If the audit reveals fraud, then there would be a referral to law enforcement authorities, according to Fann. The Arizona Senate would focus on closing any loopholes in the election system.

Speaking just hours after spokespersons for the audit shot down rumors that hundreds of thousands of ballots were found missing, Rogers said she’s not sure what auditors will uncover.

“As of now we do not know what the results will be,” she said.

The first-term state senator, a retired U.S. Air Force pilot, has been keeping close tabs on the audit. She has been a regular presence at the coliseum, consulting with Cyber Ninjas CEO Doug Logan and helping lead tours for legislators from other states who want to see what’s happening.

Delegations from over a dozen states, including Georgia, Pennsylvania, and Virginia, have visited the audit in recent weeks.

“They want to come in to see what a gold standard forensic audit is and this is a real deep dive into not only counting the ballots, but looking at the machines and interestingly, examining very closely, microscopically if you will, the ballots themselves,” she said. “They have been blown away.”

Pennsylvania Sen.

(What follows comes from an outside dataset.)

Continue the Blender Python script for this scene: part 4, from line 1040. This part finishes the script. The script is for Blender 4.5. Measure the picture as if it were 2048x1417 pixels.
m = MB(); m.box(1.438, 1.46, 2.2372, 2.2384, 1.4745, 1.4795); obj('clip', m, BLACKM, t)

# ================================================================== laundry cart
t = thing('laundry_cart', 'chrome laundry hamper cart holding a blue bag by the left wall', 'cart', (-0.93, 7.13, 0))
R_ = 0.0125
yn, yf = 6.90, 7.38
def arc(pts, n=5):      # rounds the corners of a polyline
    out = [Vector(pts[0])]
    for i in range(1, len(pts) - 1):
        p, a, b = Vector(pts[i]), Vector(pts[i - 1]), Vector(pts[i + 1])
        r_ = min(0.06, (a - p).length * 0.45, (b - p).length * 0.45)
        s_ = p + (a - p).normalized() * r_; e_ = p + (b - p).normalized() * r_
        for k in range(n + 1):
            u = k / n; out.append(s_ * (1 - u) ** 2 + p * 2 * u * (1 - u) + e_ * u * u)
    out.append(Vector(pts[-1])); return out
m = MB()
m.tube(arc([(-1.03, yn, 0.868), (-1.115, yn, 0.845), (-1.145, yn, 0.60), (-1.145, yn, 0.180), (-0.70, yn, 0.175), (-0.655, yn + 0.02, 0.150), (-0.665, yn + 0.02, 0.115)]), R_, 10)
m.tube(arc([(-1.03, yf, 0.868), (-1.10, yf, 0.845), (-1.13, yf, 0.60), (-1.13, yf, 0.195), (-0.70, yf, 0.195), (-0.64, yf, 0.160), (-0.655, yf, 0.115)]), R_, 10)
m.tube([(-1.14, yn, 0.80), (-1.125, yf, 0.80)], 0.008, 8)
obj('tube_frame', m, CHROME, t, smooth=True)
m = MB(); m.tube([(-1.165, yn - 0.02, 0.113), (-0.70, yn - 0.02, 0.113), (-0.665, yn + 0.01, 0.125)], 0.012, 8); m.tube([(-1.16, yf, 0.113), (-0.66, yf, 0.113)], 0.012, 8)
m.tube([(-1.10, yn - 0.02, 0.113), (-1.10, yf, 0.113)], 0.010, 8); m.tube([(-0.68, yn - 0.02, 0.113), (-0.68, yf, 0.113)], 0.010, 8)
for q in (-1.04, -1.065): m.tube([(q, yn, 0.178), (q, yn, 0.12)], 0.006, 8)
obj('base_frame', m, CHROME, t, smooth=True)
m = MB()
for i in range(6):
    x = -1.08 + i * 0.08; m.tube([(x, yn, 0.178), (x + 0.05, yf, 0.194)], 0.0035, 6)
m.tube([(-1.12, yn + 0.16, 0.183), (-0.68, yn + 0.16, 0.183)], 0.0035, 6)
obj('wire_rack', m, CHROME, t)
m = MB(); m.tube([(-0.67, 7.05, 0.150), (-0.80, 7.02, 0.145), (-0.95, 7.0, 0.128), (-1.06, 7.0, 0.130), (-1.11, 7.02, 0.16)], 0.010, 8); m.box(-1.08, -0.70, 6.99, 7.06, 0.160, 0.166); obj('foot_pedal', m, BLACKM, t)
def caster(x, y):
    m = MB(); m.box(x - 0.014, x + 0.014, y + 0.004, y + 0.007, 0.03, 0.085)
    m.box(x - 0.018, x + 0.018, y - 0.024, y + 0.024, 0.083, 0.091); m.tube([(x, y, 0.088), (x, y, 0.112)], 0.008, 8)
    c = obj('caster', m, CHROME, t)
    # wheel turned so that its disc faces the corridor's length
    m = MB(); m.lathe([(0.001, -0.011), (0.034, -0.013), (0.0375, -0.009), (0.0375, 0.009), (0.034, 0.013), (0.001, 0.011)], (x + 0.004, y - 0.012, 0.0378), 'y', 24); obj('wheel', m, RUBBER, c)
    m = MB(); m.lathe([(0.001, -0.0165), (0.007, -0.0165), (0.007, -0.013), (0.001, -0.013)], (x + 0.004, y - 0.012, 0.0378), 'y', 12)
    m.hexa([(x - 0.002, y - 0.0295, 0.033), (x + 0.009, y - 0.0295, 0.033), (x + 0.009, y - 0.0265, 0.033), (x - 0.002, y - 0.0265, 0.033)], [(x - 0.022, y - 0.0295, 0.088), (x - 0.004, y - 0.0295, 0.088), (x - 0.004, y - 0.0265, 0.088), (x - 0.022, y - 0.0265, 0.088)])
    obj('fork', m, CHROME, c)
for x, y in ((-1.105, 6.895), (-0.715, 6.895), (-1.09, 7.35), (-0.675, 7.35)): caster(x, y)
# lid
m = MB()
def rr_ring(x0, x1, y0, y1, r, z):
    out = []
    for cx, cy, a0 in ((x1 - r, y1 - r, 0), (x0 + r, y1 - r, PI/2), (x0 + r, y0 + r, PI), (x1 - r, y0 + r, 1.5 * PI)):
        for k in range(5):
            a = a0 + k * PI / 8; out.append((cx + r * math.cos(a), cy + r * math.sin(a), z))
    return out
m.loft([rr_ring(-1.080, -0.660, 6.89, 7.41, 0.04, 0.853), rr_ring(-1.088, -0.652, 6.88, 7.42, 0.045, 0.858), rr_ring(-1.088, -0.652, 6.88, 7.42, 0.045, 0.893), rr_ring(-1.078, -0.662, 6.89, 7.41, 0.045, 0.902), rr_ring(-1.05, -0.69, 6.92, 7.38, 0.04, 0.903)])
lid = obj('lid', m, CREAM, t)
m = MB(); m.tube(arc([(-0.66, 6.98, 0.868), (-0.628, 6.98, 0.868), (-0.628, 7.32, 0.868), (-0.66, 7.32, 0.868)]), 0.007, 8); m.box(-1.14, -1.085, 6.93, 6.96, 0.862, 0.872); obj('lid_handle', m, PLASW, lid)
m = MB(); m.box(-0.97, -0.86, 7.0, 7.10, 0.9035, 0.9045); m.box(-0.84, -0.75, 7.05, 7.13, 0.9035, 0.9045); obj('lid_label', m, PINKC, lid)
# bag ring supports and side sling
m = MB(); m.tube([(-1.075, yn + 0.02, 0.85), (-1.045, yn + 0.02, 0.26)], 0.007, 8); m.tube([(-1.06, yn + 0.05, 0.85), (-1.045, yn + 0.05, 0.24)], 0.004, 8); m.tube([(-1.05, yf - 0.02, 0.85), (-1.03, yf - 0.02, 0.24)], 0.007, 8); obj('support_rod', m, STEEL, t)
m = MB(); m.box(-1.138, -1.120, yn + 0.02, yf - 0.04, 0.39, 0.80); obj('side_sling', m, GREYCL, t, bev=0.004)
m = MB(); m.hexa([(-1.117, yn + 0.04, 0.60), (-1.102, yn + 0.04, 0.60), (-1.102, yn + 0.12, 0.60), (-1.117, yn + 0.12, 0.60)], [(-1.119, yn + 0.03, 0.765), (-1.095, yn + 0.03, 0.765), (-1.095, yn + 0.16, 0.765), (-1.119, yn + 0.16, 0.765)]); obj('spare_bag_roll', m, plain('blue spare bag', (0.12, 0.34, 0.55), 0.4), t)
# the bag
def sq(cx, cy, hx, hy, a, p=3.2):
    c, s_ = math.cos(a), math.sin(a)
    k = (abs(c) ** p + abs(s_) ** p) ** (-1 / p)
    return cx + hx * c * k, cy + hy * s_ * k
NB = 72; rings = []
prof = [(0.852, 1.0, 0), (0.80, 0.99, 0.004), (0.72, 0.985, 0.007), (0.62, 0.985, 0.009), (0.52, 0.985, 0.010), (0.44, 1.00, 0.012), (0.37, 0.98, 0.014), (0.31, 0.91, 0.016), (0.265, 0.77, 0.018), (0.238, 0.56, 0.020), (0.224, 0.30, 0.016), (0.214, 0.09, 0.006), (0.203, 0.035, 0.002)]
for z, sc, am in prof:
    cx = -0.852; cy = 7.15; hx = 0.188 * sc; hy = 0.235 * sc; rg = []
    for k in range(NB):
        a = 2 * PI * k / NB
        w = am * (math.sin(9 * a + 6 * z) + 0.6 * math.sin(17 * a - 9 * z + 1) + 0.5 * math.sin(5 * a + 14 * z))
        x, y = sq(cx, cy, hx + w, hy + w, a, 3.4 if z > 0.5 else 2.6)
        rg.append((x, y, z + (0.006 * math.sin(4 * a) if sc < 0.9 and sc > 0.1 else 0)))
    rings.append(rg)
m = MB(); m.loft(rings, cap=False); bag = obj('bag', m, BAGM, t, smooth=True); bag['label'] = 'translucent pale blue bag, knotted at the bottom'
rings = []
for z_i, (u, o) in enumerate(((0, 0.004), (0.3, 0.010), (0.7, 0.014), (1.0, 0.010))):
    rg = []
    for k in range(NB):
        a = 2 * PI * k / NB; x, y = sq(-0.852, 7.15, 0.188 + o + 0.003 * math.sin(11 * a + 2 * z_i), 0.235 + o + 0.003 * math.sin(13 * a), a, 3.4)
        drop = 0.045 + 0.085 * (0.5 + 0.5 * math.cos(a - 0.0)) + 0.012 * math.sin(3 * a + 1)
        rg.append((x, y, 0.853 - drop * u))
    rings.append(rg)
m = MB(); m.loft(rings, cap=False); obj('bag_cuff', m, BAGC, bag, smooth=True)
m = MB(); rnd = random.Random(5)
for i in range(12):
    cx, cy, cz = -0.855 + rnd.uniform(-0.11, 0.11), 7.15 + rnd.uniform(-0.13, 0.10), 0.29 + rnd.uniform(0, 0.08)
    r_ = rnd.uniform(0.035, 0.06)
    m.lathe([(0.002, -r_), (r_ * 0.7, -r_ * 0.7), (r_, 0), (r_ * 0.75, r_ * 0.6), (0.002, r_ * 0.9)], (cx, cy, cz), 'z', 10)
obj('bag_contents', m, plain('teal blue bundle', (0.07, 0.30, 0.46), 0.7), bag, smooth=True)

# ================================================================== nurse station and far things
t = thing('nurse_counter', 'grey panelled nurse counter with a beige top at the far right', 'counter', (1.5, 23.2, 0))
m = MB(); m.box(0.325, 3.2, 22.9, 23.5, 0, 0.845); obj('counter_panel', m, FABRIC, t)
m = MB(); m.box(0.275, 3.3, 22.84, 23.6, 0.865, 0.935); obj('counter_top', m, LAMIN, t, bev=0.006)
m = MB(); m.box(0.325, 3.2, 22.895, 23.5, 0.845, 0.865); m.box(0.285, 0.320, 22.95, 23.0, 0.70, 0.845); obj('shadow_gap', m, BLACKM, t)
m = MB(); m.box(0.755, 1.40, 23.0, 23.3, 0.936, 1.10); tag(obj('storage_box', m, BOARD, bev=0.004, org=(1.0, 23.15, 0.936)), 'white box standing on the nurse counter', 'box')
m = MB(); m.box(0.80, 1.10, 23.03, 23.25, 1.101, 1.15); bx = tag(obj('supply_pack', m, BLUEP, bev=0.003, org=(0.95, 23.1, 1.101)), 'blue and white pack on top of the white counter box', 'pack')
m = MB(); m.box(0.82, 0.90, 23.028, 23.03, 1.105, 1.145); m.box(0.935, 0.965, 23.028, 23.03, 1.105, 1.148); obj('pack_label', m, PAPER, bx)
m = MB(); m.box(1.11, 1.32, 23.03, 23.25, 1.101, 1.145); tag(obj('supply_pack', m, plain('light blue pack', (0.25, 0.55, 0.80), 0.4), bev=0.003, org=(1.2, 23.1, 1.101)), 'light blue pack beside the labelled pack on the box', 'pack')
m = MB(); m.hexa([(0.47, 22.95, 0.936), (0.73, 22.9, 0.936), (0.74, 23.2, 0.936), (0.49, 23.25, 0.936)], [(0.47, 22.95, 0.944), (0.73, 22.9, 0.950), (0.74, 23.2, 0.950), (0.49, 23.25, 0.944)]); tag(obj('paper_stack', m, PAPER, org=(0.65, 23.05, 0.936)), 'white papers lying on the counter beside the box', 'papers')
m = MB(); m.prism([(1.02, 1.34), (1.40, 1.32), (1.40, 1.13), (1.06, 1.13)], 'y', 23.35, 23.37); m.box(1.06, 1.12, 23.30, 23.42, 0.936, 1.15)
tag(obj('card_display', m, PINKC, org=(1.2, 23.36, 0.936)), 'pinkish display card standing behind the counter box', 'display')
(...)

Doug Mastriano, a Republican who toured the coliseum, told The Epoch Times last week that he was impressed by what he saw. He recommended lawmakers from battleground states go to Arizona to tour the facility. Pennsylvania Republicans are pushing for a similar audit in their state, but leadership has not yet decided on whether to order one.

Rogers wanted people to know that Arizonans “are resolute” and “will never quit” on election integrity efforts.

“We will get to the bottom of the truth, not only for truth’s sake, but also to restore election integrity for 2022,” she said.